==== Source excerpt ====

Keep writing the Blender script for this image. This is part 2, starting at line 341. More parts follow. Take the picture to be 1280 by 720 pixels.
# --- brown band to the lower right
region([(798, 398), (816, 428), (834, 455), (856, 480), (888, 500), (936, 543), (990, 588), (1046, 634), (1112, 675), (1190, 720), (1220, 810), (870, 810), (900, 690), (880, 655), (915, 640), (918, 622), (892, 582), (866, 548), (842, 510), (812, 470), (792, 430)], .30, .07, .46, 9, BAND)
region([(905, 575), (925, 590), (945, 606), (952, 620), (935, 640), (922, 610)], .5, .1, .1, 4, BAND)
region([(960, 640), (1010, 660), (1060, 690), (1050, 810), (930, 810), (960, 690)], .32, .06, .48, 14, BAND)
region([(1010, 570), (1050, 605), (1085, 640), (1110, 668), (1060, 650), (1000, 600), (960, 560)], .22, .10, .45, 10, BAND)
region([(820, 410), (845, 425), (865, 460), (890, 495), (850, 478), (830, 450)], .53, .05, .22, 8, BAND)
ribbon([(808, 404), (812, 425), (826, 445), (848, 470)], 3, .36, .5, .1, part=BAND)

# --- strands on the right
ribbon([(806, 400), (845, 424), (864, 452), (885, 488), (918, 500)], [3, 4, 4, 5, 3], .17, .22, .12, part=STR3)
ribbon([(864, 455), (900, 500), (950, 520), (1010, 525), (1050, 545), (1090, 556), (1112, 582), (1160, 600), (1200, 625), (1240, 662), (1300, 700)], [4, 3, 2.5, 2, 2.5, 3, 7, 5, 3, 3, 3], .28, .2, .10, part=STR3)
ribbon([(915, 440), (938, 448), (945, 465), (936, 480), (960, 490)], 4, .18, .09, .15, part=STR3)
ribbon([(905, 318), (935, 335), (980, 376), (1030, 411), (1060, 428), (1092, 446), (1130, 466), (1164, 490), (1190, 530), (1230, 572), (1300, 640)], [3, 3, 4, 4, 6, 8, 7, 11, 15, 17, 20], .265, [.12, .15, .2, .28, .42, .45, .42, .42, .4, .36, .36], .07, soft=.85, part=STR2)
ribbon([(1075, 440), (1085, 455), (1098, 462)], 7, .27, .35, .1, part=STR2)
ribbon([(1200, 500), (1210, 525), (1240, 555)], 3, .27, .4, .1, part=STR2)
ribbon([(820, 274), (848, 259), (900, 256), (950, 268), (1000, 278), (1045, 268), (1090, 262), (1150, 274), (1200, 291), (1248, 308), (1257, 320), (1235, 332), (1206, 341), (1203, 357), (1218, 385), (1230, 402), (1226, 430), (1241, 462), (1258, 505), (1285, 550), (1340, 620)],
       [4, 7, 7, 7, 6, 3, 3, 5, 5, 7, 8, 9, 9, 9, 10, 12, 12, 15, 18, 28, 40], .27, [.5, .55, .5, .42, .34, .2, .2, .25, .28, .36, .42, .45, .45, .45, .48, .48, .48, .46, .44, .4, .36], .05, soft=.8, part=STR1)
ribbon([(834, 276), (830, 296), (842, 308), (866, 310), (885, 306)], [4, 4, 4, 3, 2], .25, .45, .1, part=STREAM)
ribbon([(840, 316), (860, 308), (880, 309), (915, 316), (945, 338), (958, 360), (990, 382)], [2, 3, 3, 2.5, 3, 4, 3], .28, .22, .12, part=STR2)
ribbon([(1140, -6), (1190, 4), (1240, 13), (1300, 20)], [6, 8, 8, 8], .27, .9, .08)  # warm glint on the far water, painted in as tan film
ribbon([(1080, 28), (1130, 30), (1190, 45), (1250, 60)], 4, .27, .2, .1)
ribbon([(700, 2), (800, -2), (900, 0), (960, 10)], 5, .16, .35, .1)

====

Begin with the first line of the listing and copy exactly through the line that contains "3, .36, .5, .1, part=BAND)", please, keeping both ends and leaving out everything after.

Problem solution:
Keep writing the Blender script for this image. This is part 2, starting at line 341. More parts follow. Take the picture to be 1280 by 720 pixels.
# --- brown band to the lower right
region([(798, 398), (816, 428), (834, 455), (856, 480), (888, 500), (936, 543), (990, 588), (1046, 634), (1112, 675), (1190, 720), (1220, 810), (870, 810), (900, 690), (880, 655), (915, 640), (918, 622), (892, 582), (866, 548), (842, 510), (812, 470), (792, 430)], .30, .07, .46, 9, BAND)
region([(905, 575), (925, 590), (945, 606), (952, 620), (935, 640), (922, 610)], .5, .1, .1, 4, BAND)
region([(960, 640), (1010, 660), (1060, 690), (1050, 810), (930, 810), (960, 690)], .32, .06, .48, 14, BAND)
region([(1010, 570), (1050, 605), (1085, 640), (1110, 668), (1060, 650), (1000, 600), (960, 560)], .22, .10, .45, 10, BAND)
region([(820, 410), (845, 425), (865, 460), (890, 495), (850, 478), (830, 450)], .53, .05, .22, 8, BAND)
ribbon([(808, 404), (812, 425), (826, 445), (848, 470)], 3, .36, .5, .1, part=BAND)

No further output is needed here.